━━ Data extract

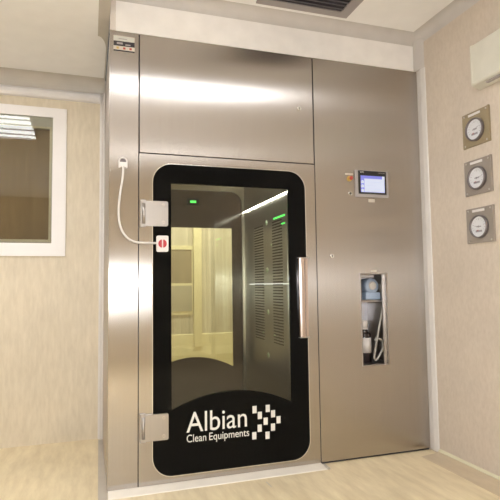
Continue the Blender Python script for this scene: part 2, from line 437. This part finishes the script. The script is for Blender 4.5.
# D handle with its mounting flange
P('handle', mb('polish').prism([(1.187, -.010), (1.187, -.020), (1.192, -.029), (1.200, -.033), (1.222, -.033), (1.228, -.029), (1.231, -.022), (1.236, -.016), (1.254, -.016), (1.254, -.004), (1.187, -.004)], .822, 1.330, 'z')
  .mat('satin').box(1.185, 1.256, -.035, -.004, .816, .822, .001).box(1.185, 1.256, -.035, -.004, 1.330, 1.336, .001).mat('dark_gap').box(1.2315, 1.2345, -.0195, -.01, .822, 1.33), door, 'polished vertical steel pull handle')
def hinge(zc):
    m = mb('satin').prism(rrect(.208, .343, zc-.075, zc+.075, .010, 5), -.024, -.0048, 'y')
    m.box(.180, .212, -.020, -.0045, zc-.082, zc-.062, .003).box(.180, .212, -.020, -.0045, zc+.062, zc+.082, .003)
    m.box(.180, .190, -.022, -.0045, zc-.082, zc+.082, .002)
    m.cyl((.200, -.016, zc-.062), (.200, -.016, zc+.062), .0095)
    m.mat('steel_plain')
    for dz in (-.052, .052): m.cyl((.315, -.0238, zc+dz), (.315, -.0262, zc+dz), .0095, bev=.001)
    m.mat('tick')
    for dz in (-.052, .052): m.box(.309, .321, -.0266, -.0258, zc+dz-.0015, zc+dz+.0015)
    return m
P('hinge', hinge(1.595), door); P('hinge', hinge(.343), door)

# chamber inside
IX0, IX1, IZ0, IZ1, IY0, IY1 = .30, 1.163, .05, 2.0, .045, YL-.002
lin = P('chamber_lining', mb('steel_in').box(IX0-.06, IX0, IY0, IY1, IZ0, IZ1)
  .box(IX0-.06, IX1+.06, IY0, IY1, IZ1, IZ1+.05).box(IX0-.06, IX1+.06, IY0, IY1, .004, IZ0))
rw = P('louvered_wall', mb('steel_in').box(IX1, IX1+.06, IY0, IY1, IZ0, IZ1)
  .box(IX1-.004, IX1, .10, .93, .52, 1.70, .0015))
for ya, yb in ((.185, .375), (.575, .785)):
    sl = mb('louver_dark'); z = .745
    while z < 1.62:
        sl.box(IX1-.0075, IX1-.003, ya, yb, z, z+.0085); z += .0205
    P('louver_slots', sl, rw)
P('highlight_streak', mb('streak_dim').cyl((IX1-.005, .055, 1.166), (IX1-.005, .93, 1.166), .0038, n=10), rw, 'slim glowing strip standing for a reflected streak on the chamber wall')  # glowing rod put in for a bright reflected streak
P('glow', mb('green_glow').box(IX1-.010, IX1-.003, .13, .34, 1.628, 1.640, .002).box(IX1-.010, IX1-.003, .13, .19, 1.575, 1.584, .002), rw, 'green glowing bars standing for a reflection')  # glowing bars painted for a green reflection on the wall
for y, z in ((.50, 1.624), (.495, 1.27), (.488, .959), (.50, .642)):
    P('knob', mb('knob_green').cyl((IX1-.003, y, z), (IX1-.014, y, z), .020, .016, 20, .003), rw)
for y, z in ((.60, .80), (.36, .80), (.40, 1.45)):
    P('screw', mb('knob_green').cyl((IX1-.003, y, z), (IX1-.010, y, z), .010, .008, 16, .002), rw)
P('highlight_streak', mb('streak_glow').cyl((IX1-.012, .06, 1.782), (IX1-.012, 1.06, 1.782), .0017, n=10), rw, 'slim glowing strip standing for a reflected streak on the chamber wall')  # glowing rod put in for a highlight line; also brightens the chamber
P('glow', mb('black').box(.66, .76, 1.045, 1.0655, 1.83, 1.885, .003).mat('green_glow').box(.685, .735, 1.043, 1.0452, 1.847, 1.866), lin, 'small green indicator lamp')
# door on the far side of the chamber
fd = P('door', mb('steel_in').prism(rect(IX0-.06, IX1+.06, .013, 2.05), YL, YL+.045, 'y', [rrect(IX0+.02, IX1-.02, .10, 1.96, .1)]))
P('printed_border', mb('border_back').prism(rrect(IX0+.018, IX1-.018, .098, 1.962, .1), YL+.012, YL+.022, 'y', [arch_rect(.405, 1.055, .49, .478, .572, 1.645)]), fd, 'dark brown back of the printed border')
P('glass_pane', mb('glass_far').box(.395, 1.065, YL+.0225, YL+.025, .45, 1.655), fd)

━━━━

Instructions for the task
Go from the first line of the listing to the line holding "P('hinge', hinge(1.595), door);" and, please, transcribe those lines exactly, both included, with no pictures.

Final result
Continue the Blender Python script for this scene: part 2, from line 437. This part finishes the script. The script is for Blender 4.5.
# D handle with its mounting flange
P('handle', mb('polish').prism([(1.187, -.010), (1.187, -.020), (1.192, -.029), (1.200, -.033), (1.222, -.033), (1.228, -.029), (1.231, -.022), (1.236, -.016), (1.254, -.016), (1.254, -.004), (1.187, -.004)], .822, 1.330, 'z')
  .mat('satin').box(1.185, 1.256, -.035, -.004, .816, .822, .001).box(1.185, 1.256, -.035, -.004, 1.330, 1.336, .001).mat('dark_gap').box(1.2315, 1.2345, -.0195, -.01, .822, 1.33), door, 'polished vertical steel pull handle')
def hinge(zc):
    m = mb('satin').prism(rrect(.208, .343, zc-.075, zc+.075, .010, 5), -.024, -.0048, 'y')
    m.box(.180, .212, -.020, -.0045, zc-.082, zc-.062, .003).box(.180, .212, -.020, -.0045, zc+.062, zc+.082, .003)
    m.box(.180, .190, -.022, -.0045, zc-.082, zc+.082, .002)
    m.cyl((.200, -.016, zc-.062), (.200, -.016, zc+.062), .0095)
    m.mat('steel_plain')
    for dz in (-.052, .052): m.cyl((.315, -.0238, zc+dz), (.315, -.0262, zc+dz), .0095, bev=.001)
    m.mat('tick')
    for dz in (-.052, .052): m.box(.309, .321, -.0266, -.0258, zc+dz-.0015, zc+dz+.0015)
    return m
P('hinge', hinge(1.595), door); P('hinge', hinge(.343), door)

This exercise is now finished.